Student feedback has a crucial role to play in evaluating institutional performance, writes Lee Harvey.
Student feedback surveys have a unique element: they provide an insider view of what is really going on. Student feedback may not tell the whole story, but it gives a good indication of excellence on the one hand and sounds warning signals on the other.
This valuable source of information has been under-exploited. But with the recent publication of Ron Cooke's consultative report on the information that universities will be expected to make available, this could change. It recommends that student-satisfaction surveys be made public in an effort to improve the quality of institutions - although this approach tends to place an emphasis on the student as consumer rather than learner.
The question, though, is what feedback data should be reported.

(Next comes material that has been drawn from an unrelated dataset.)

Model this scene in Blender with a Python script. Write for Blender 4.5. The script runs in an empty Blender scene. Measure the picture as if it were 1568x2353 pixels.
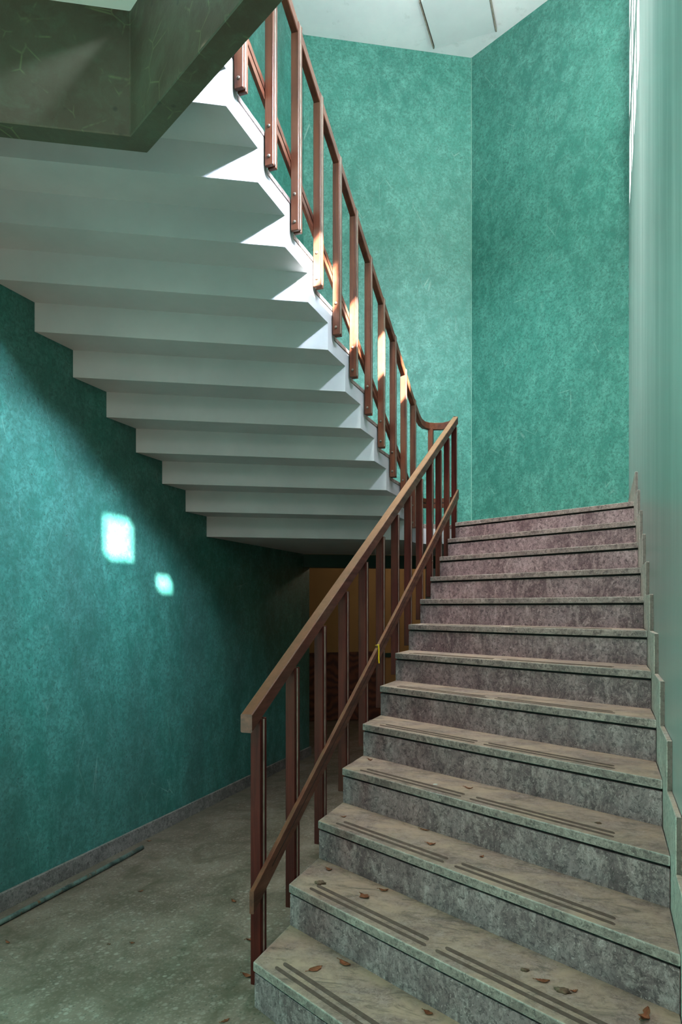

Data have two functions, information and improvement. Data that help inform people's perceptions of a university should be public. To most people, this means data that can be compared across universities and programmes of study. But one could end up in endless debates about what the components of a core set of satisfaction questions should be.
On the basis of long-term wide-ranging research, we have identified a generic set of questions that occur in most, if not all, substantial institution-wide satisfaction surveys, including some overseas examples. This generic set deals primarily with course organisation, the learning process, what students learn, and learning support. It does not, and should not, include questions about teacher performance.

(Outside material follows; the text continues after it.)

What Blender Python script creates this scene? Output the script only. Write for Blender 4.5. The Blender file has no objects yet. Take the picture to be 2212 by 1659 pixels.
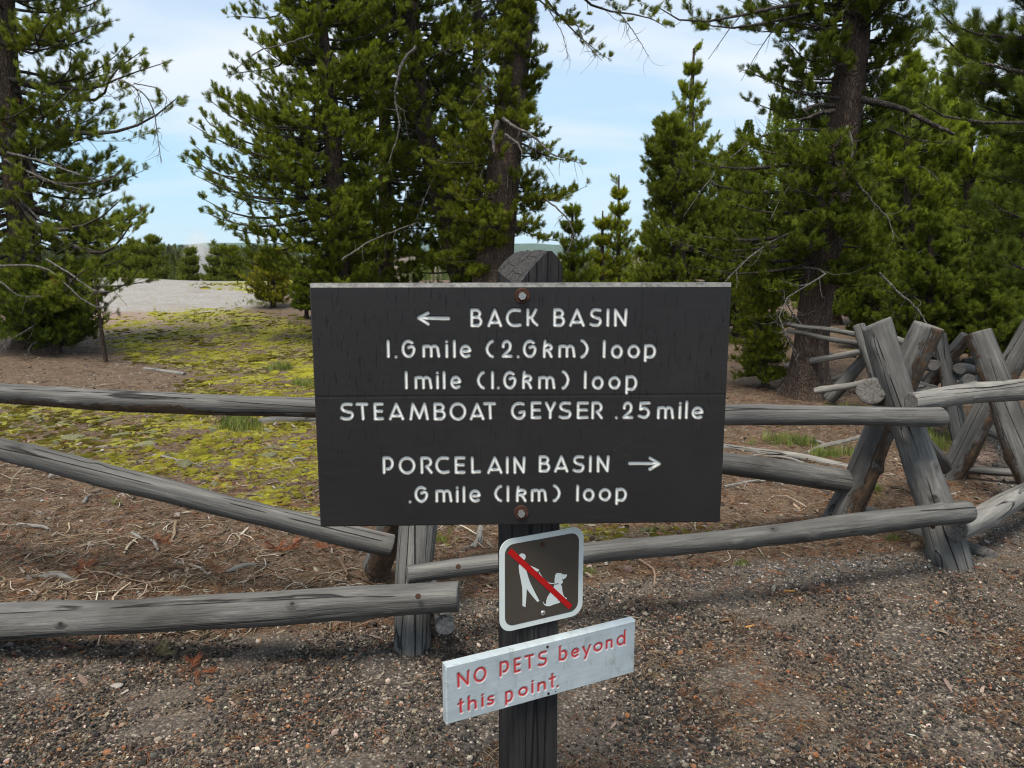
import bpy, bmesh, math, numpy as np
from mathutils import Vector, Matrix
rng = np.random.default_rng(7)
S = bpy.context.scene
COL = S.collection
rad = math.radians

# ------------------------------------------------------------------ camera
FPX, CX, CY = 1593.0, 1106.0, 829.5          # focal length and centre in pixels of a 2212 x 1659 picture
PITCH = rad(10.1); EYE = 1.6
cam_d = bpy.data.cameras.new('camera'); cam = bpy.data.objects.new('camera', cam_d); COL.objects.link(cam)
cam.location = (0, 0, EYE); cam.rotation_euler = (math.pi/2 - PITCH, 0, 0)
cam_d.sensor_width = 36; cam_d.lens = FPX/2212*36; cam_d.clip_start = .05; cam_d.clip_end = 9000
cam_d.dof.use_dof = True; cam_d.dof.focus_distance = 1.75; cam_d.dof.aperture_fstop = 13.0
S.camera = cam

# ------------------------------------------------------------------ world: nishita sky, thin broken cloud
W = bpy.data.worlds.new('World'); S.world = W; W.use_nodes = True
SUN_EL, SUN_AZ = rad(66), rad(205)           # azimuth clockwise from +Y; high and a little behind the camera
nt = W.node_tree; nt.nodes.clear(); N = nt.nodes.new; L = nt.links.new
out = N('ShaderNodeOutputWorld'); bg = N('ShaderNodeBackground'); bg.inputs[1].default_value = .1
sky = N('ShaderNodeTexSky'); sky.sky_type = 'NISHITA'; sky.sun_disc = False
sky.sun_elevation = SUN_EL; sky.sun_rotation = SUN_AZ; sky.air_density = 1.0; sky.dust_density = .6; sky.ozone_density = 1.6
tc = N('ShaderNodeTexCoord'); sep = N('ShaderNodeSeparateXYZ'); L(tc.outputs['Generated'], sep.inputs[0])
# project direction on a cloud plane
zz = N('ShaderNodeMath'); zz.operation = 'MAXIMUM'; L(sep.outputs[2], zz.inputs[0]); zz.inputs[1].default_value = 0.0
za = N('ShaderNodeMath'); za.operation = 'ADD'; L(zz.outputs[0], za.inputs[0]); za.inputs[1].default_value = .16
dv = N('ShaderNodeVectorMath'); dv.operation = 'DIVIDE'
cz = N('ShaderNodeCombineXYZ'); [L(za.outputs[0], cz.inputs[i]) for i in range(3)]
L(tc.outputs['Generated'], dv.inputs[0]); L(cz.outputs[0], dv.inputs[1])
nz = N('ShaderNodeTexNoise'); nz.inputs['Scale'].default_value = .95; nz.inputs['Detail'].default_value = 7; nz.inputs['Roughness'].default_value = .5
nz.inputs['Distortion'].default_value = .25
mp = N('ShaderNodeMapping'); mp.inputs['Location'].default_value = (3.1, 1.4, .0); mp.inputs['Scale'].default_value = (.8, 1.5, 1)
L(dv.outputs[0], mp.inputs[0]); L(mp.outputs[0], nz.inputs['Vector'])
cr = N('ShaderNodeValToRGB'); cr.color_ramp.elements[0].position = .40; cr.color_ramp.elements[1].position = .62
cr.color_ramp.elements[0].color = (.0, .0, .0, 1); cr.color_ramp.elements[1].color = (1, 1, 1, 1)
L(nz.outputs[0], cr.inputs[0])
# a thin veil everywhere: pale blue; clear cyan strip low down
veil = N('ShaderNodeMixRGB'); veil.inputs[0].default_value = .88; L(sky.outputs[0], veil.inputs[1])
vr = N('ShaderNodeValToRGB'); e = vr.color_ramp.elements
e[0].position = 0; e[0].color = (.62, .81, .94, 1); e[1].position = .9; e[1].color = (.72, .79, .88, 1)
m = e.new(.10); m.color = (.49, .74, .93, 1); m = e.new(.28); m.color = (.60, .73, .89, 1)
L(sep.outputs[2], vr.inputs[0])
vs = N('ShaderNodeMixRGB'); vs.blend_type = 'MULTIPLY'; vs.inputs[0].default_value = 1; vs.inputs[2].default_value = (6.1, 6.3, 6.4, 1)
L(vr.outputs[0], vs.inputs[1]); L(vs.outputs[0], veil.inputs[2])
mixc = N('ShaderNodeMixRGB'); mixc.inputs[2].default_value = (5.0, 5.45, 6.0, 1)
cm = N('ShaderNodeMath'); cm.operation = 'MULTIPLY'; L(cr.outputs[0], cm.inputs[0])
lo = N('ShaderNodeMapRange'); lo.inputs['From Min'].default_value = .04; lo.inputs['From Max'].default_value = .22; lo.inputs['To Min'].default_value = .25
L(sep.outputs[2], lo.inputs['Value']); L(lo.outputs[0], cm.inputs[1])
L(cm.outputs[0], mixc.inputs[0]); L(veil.outputs[0], mixc.inputs[1]); L(mixc.outputs[0], bg.inputs[0]); L(bg.outputs[0], out.inputs[0])

sl = bpy.data.lights.new('sun', 'SUN'); so = bpy.data.objects.new('sun', sl); COL.objects.link(so)
sl.energy = 3.0; sl.angle = rad(22); sl.color = (1, .92, .78)
sd = Vector((math.sin(SUN_AZ)*math.cos(SUN_EL), math.cos(SUN_AZ)*math.cos(SUN_EL), math.sin(SUN_EL)))
so.rotation_euler = sd.to_track_quat('Z', 'Y').to_euler(); so.location = (-3, -4, 9)
S.view_settings.view_transform = 'Standard'; S.view_settings.look = 'None'; S.view_settings.gamma = 1; S.view_settings.exposure = 0.80
S.render.engine = 'CYCLES'; S.cycles.max_bounces = 6; S.cycles.diffuse_bounces = 3; S.cycles.transmission_bounces = 4
S.cycles.transparent_max_bounces = 8; S.cycles.volume_bounces = 1; S.cycles.use_denoising = True; S.cycles.filter_width = 1.1; S.cycles.sample_clamp_indirect = 4

# ------------------------------------------------------------------ helpers
cp, sp_ = math.cos(PITCH), math.sin(PITCH)
def ray(px, py):
    a = (px-CX)/FPX; b = (CY-py)/FPX
    return np.array([a, cp + b*sp_, -sp_ + b*cp])
def P(px, py, d):                              # point on the sight line at forward distance d
    r = ray(px, py); return np.array([0, 0, EYE]) + r*(d/r[1])
def proj(p):
    p = np.asarray(p, float) - np.array([0, 0, EYE])
    z = p[..., 1]*cp - p[..., 2]*sp_; y = p[..., 1]*sp_ + p[..., 2]*cp
    z = np.where(z < .05, .05, z)
    return CX + FPX*p[..., 0]/z, CY - FPX*y/z
def sst(a, b, x):                              # also falls when b < a
    t = np.clip((x-a)/(b-a), 0, 1); return t*t*(3-2*t)
def hz(x, y):                                  # terrain height
    x = np.asarray(x, float); y = np.asarray(y, float)
    left = 1 - sst(-1.5, 6, x - .10*y)
    m = (.60+.05*np.sin(x*.35+1)+.03*np.sin(x*.9+y*.3))*sst(12, 25, y)*left - 5.5*sst(27, 60, y) - 2.5*sst(60, 200, y)
    m = m + .035*(np.exp(-((x+.41)**2+(y-2.80)**2)/.02)+np.exp(-((x-2.29)**2+(y-3.66)**2)/.03)+np.exp(-((x-1.95)**2+(y-4.25)**2)/.03))
    return m + .03*np.sin(x*1.1+.5)*np.sin(y*.9) * sst(5, 9, y) + .02*np.sin(x*.6-y*.5)*sst(4, 7, y)
def G(px, py):                                 # where the sight line meets the ground
    r = ray(px, py); y = 1.0
    for d in np.arange(1.0, 70, .02):
        q = np.array([0, 0, EYE]) + r*(d/r[1])
        if q[2] <= hz(q[0], q[1]): return q
    return q
def mat(name):
    m = bpy.data.materials.new(name); m.use_nodes = True
    nt = m.node_tree; b = nt.nodes['Principled BSDF']
    return m, nt, b, nt.nodes.new, nt.links.new
def ramp(nt, fac, stops, interp='LINEAR'):
    r = nt.nodes.new('ShaderNodeValToRGB'); e = r.color_ramp.elements; r.color_ramp.interpolation = interp
    e[0].position, e[1].position = stops[0][0], stops[-1][0]
    e[0].color = (*stops[0][1], 1); e[1].color = (*stops[-1][1], 1)
    for p, c in stops[1:-1]: q = e.new(p); q.color = (*c, 1)
    nt.links.new(fac, r.inputs[0]); return r.outputs[0]
def g1(v): return (v, v, v)
def noise(nt, vec, scale, detail=5, rough=.55, dist=0):
    n = nt.nodes.new('ShaderNodeTexNoise'); n.inputs['Scale'].default_value = scale; n.inputs['Detail'].default_value = detail
    n.inputs['Roughness'].default_value = rough; n.inputs['Distortion'].default_value = dist
    if vec is not None: nt.links.new(vec, n.inputs['Vector'])
    return n.outputs[0]
def voro(nt, vec, scale, feature='F1', out='Distance', rnd=1):
    n = nt.nodes.new('ShaderNodeTexVoronoi'); n.feature = feature; n.inputs['Scale'].default_value = scale; n.inputs['Randomness'].default_value = rnd
    if vec is not None: nt.links.new(vec, n.inputs['Vector'])
    return n.outputs[out]
def mapping(nt, src='Object', scale=(1, 1, 1), loc=(0, 0, 0), rot=(0, 0, 0)):
    t = nt.nodes.new('ShaderNodeTexCoord'); m = nt.nodes.new('ShaderNodeMapping')
    m.inputs['Scale'].default_value = scale; m.inputs['Location'].default_value = loc; m.inputs['Rotation'].default_value = rot
    nt.links.new(t.outputs[src], m.inputs[0]); return m.outputs[0]
def mix(nt, fac, a, b, mode='MIX'):
    n = nt.nodes.new('ShaderNodeMixRGB'); n.blend_type = mode
    for i, v in ((0, fac), (1, a), (2, b)):
        if isinstance(v, (int, float)): n.inputs[i].default_value = v
        elif isinstance(v, tuple): n.inputs[i].default_value = (*v, 1)
        else: nt.links.new(v, n.inputs[i])
    return n.outputs[0]
def math_(nt, op, a, b=None):
    n = nt.nodes.new('ShaderNodeMath'); n.operation = op
    for i, v in ((0, a), (1, b)):
        if v is None: continue
        if isinstance(v, (int, float)): n.inputs[i].default_value = v
        else: nt.links.new(v, n.inputs[i])
    return n.outputs[0]
def attr(nt, name, typ='GEOMETRY', out='Fac'):
    n = nt.nodes.new('ShaderNodeAttribute'); n.attribute_name = name; n.attribute_type = typ; return n.outputs[out]
def bump(nt, b, h, strength, dist=.01, prev=None):
    n = nt.nodes.new('ShaderNodeBump'); n.inputs['Strength'].default_value = strength; n.inputs['Distance'].default_value = dist
    nt.links.new(h, n.inputs['Height'])
    if prev is not None: nt.links.new(prev, n.inputs['Normal'])
    nt.links.new(n.outputs[0], b.inputs['Normal']); return n.outputs[0]
def objrand(nt):
    return nt.nodes.new('ShaderNodeObjectInfo').outputs['Random']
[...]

Another concern is over how public data should be reported. There are three dangers: first, that we could overwhelm readers with statistics; second, that we do the opposite by making it too simple; and third, that we throw everything into the mix and provide relatively meaningless summary assessments that do not give the level of information required to make informed choices.
Over the years, the Which? model of information provision has proved popular. Translated to the student satisfaction survey, this would mean that the mean result for each item on the questionnaire would be reported on a five-point scale for programmes and for universities as a whole (rated A-E). Programme-level reporting would be suitable for ratings of learning development and programme organisation. University-level reporting might be more appropriate for student services and campus environment.
Surveys should address the importance that students attach to each item. Something may not be particularly satisfactory, but if it is of no importance to students on a programme then a reader of the information can give it less weight when making an assessment. Satisfaction and importance ratings are combined into a single grading by changing the case of the A-E grade (upper case being very important, lower case less important). Thus any programme can be easily compared with another programme without satisfaction ratings being aggregated in a meaningless way.
On this basis, not only could results be posted on institutional websites, but it would also be a simple matter to compile reports that compare similar programmes across the sector.
Student data is not just about information, it plays an important role in the improvement process. To continue to do so, institutional satisfaction surveys will need to be tailored to individual institutions' requirements. This would mean augmenting the core questions with a set of locally determined questions. In our experience, these additional questions are most meaningful when derived from qualitative discussions with students, rather than being imposed by management or teaching staff.
Improvement requires integrating student views into a continuous cycle of analysis, reporting, action and feedback. This requires professional data collection and clear reports that identify areas for action, delegating responsibility for action, encouraging ownership of plans of action and ensuring feedback to those generating the data. Much data on student views are not used effectively because the action cycle is not embedded in the university's institutional culture.
Lee Harvey is professor and director of the Centre for Research into Quality at the University of Central England.